Pound Sterling dropped in midweek trade following the release of notably softer-than-forecast UK inflation data that raised the odds of two further interest rate cuts at the Bank of England in 2024.
"The British pound fell below the 1.30 level against the dollar after weak inflation data across indicators. This sent the pound to a two-month low on speculation that the Bank of England will cut interest rates further in the coming months," says Alex Kuptsikevich, Senior Market Analyst at FXPro.
The 1.30 level, which is being closely watched by analysts and market participants as an important market.
The dip proved short-lived as buyers stepped in to defend the level, sensing that others would be selling around here, looking to book profit from riding the October selloff.
But strategists think sellers will emerge with vigour and enter the sell trade if 1.30 gives way.
GBP/USD investment bank consensus forecasts: The end-2024 and 2025 guide from Corpay has been released. It shows a sizeable uplift was made to the consensus forecasts for GBP/USD. Please request a copy here.
"Now we are through 1.30 in GBPUSD I think this can extend, we scaled up shorts," says a note from the JP Morgan currency dealing and trading desk.
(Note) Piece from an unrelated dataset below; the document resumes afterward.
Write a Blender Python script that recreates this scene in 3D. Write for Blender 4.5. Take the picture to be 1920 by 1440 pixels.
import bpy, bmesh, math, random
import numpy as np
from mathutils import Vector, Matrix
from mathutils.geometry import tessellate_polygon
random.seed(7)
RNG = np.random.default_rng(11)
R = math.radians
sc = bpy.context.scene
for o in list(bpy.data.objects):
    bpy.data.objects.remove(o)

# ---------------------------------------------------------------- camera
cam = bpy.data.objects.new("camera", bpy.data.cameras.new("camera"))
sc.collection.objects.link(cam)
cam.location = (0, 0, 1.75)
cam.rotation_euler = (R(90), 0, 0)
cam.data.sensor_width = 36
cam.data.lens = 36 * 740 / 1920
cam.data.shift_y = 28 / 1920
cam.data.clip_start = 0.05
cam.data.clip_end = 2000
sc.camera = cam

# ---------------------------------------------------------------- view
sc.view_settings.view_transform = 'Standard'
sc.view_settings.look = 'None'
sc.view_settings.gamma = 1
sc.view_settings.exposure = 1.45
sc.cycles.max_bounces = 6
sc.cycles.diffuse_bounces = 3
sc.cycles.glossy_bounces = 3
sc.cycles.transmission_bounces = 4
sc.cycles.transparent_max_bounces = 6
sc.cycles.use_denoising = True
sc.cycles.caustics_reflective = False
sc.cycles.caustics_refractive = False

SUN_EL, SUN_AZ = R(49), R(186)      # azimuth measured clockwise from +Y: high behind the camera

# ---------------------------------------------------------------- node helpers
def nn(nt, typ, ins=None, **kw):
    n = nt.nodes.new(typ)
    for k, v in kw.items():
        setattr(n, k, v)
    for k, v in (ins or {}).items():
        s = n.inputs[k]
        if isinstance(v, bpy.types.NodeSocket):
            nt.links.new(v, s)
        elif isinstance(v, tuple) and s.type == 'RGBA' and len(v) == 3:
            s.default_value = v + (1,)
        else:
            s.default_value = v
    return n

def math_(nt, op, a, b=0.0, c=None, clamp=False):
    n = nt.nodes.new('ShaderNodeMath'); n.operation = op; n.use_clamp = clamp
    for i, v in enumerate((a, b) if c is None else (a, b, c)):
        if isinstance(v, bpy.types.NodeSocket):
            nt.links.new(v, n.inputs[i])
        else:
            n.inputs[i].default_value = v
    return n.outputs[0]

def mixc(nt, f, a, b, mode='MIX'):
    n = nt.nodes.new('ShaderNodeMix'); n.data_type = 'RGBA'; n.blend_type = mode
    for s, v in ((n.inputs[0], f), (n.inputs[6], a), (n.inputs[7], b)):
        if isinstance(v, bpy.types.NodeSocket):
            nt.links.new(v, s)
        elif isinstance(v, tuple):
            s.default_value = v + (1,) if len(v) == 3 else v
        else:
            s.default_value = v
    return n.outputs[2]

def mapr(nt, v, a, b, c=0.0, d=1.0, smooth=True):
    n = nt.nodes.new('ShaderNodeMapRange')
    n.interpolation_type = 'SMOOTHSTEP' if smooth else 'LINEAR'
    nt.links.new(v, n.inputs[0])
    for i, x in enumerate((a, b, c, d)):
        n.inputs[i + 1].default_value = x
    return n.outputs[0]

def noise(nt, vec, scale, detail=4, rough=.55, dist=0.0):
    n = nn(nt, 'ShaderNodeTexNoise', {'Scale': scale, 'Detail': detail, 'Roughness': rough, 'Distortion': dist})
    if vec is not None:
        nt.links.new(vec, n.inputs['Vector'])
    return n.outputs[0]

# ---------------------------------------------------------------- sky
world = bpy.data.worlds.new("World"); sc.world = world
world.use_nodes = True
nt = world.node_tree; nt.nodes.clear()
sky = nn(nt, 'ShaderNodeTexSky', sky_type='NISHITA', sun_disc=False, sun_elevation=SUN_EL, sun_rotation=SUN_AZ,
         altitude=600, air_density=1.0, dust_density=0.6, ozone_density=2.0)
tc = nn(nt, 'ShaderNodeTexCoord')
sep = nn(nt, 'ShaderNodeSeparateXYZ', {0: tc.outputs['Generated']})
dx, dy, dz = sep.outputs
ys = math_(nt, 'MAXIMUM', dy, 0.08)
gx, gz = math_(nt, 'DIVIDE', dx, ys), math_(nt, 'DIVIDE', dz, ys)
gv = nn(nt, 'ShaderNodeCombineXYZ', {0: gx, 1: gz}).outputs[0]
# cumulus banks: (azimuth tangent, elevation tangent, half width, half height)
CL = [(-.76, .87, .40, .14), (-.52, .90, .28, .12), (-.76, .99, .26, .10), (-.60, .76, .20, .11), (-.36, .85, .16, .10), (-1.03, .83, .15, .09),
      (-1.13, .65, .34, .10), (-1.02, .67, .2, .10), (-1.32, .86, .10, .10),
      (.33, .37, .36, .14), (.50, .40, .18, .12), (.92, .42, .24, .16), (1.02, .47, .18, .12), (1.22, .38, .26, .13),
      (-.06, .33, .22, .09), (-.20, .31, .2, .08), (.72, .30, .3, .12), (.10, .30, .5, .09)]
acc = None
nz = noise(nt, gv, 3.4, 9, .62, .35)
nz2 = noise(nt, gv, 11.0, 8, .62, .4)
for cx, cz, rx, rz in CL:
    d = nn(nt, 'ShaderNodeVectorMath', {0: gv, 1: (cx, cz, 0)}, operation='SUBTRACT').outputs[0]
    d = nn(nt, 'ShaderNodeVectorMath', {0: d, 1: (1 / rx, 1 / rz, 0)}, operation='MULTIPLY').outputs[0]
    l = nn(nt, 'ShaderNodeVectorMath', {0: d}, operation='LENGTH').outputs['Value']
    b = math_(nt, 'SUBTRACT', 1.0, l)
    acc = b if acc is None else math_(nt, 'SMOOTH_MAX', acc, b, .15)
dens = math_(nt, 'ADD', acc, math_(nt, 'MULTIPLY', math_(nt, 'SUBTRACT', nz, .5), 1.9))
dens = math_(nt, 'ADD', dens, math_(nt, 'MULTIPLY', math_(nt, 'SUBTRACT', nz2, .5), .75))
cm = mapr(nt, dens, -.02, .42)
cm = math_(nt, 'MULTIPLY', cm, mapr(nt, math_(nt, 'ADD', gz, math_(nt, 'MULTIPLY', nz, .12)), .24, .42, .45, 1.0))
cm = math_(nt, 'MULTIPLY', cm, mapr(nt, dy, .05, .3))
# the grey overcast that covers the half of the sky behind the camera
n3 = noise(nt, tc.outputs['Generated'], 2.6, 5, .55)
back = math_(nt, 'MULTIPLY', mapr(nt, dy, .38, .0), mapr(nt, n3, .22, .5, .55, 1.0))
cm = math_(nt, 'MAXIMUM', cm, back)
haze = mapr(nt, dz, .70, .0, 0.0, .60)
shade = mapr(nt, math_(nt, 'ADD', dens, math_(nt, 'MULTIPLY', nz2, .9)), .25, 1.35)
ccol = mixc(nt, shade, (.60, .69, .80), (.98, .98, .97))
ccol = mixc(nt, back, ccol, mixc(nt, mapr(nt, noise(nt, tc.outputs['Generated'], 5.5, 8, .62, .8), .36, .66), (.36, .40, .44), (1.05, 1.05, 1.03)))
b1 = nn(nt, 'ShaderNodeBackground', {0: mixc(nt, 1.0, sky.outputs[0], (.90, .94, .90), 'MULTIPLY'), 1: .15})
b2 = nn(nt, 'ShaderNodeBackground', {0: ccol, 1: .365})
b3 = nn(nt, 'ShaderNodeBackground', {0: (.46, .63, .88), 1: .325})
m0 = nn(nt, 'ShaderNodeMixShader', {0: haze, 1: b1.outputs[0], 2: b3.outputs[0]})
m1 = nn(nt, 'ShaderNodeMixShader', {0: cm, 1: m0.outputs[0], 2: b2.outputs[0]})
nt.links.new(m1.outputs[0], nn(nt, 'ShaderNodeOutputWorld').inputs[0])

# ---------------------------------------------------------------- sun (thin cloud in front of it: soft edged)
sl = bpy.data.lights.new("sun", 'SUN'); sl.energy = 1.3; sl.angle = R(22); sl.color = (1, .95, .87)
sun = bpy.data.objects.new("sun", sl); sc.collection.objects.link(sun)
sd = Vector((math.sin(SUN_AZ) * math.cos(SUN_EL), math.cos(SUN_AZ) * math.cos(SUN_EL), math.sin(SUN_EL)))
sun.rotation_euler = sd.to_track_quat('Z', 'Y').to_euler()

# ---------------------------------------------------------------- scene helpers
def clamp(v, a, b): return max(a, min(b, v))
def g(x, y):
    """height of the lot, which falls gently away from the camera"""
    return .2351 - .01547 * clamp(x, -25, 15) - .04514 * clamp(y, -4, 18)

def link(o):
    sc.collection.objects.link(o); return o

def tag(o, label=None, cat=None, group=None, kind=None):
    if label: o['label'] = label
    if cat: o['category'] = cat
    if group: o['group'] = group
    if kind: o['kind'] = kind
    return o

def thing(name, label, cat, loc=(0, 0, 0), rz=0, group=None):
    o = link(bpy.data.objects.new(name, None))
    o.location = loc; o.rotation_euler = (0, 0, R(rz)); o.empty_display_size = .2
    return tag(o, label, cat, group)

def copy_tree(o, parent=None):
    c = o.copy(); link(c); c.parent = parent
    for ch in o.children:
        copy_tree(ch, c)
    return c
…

"Through 1.30 the next level of interest is the 100d (moving average) at 1.2950 and then 1.2820/50 support band which would serve as a fair initial target," says JP Morgan's trading desk.
The Pound fell against the Dollar, Euro and all G10 peers after the UK's headline inflation rate fell to 1.7% year-on-year in September, while the Bank of England's closely-watched services inflation level dipped from 5.6% to 4.9%.
"Sterling might extend south towards 1.28 if UK inflation data comes in cooler than expected on Wednesday, as this would raise the risk of the Bank of England cutting interest rates twice before Christmas," says Robert Howard, a market analyst at Reuters.
A 25bp cut is now fully priced in for the November 07 Bank of England interest rate meeting, with a 70% chance of another 25bp cut now priced for December.
"However, the BoE’s endpoint is still priced at a relatively high level of 3.51% and remains 76bps above the HSBC forecast. This means GBP-USD can weaken further in the months ahead," says Nick Andrews, Senior FX Strategist at HSBC.
"We expect sterling to weaken by ~4% against the euro and ~1% against the dollar by end-2025. We expect yield gaps to move against sterling, particularly vis-à-vis the euro, over the next year. We think the Bank of England will lower interest rates by much more than what is currently discounted in money markets," says Joe Maher, Assistant Economist at Capital Economics.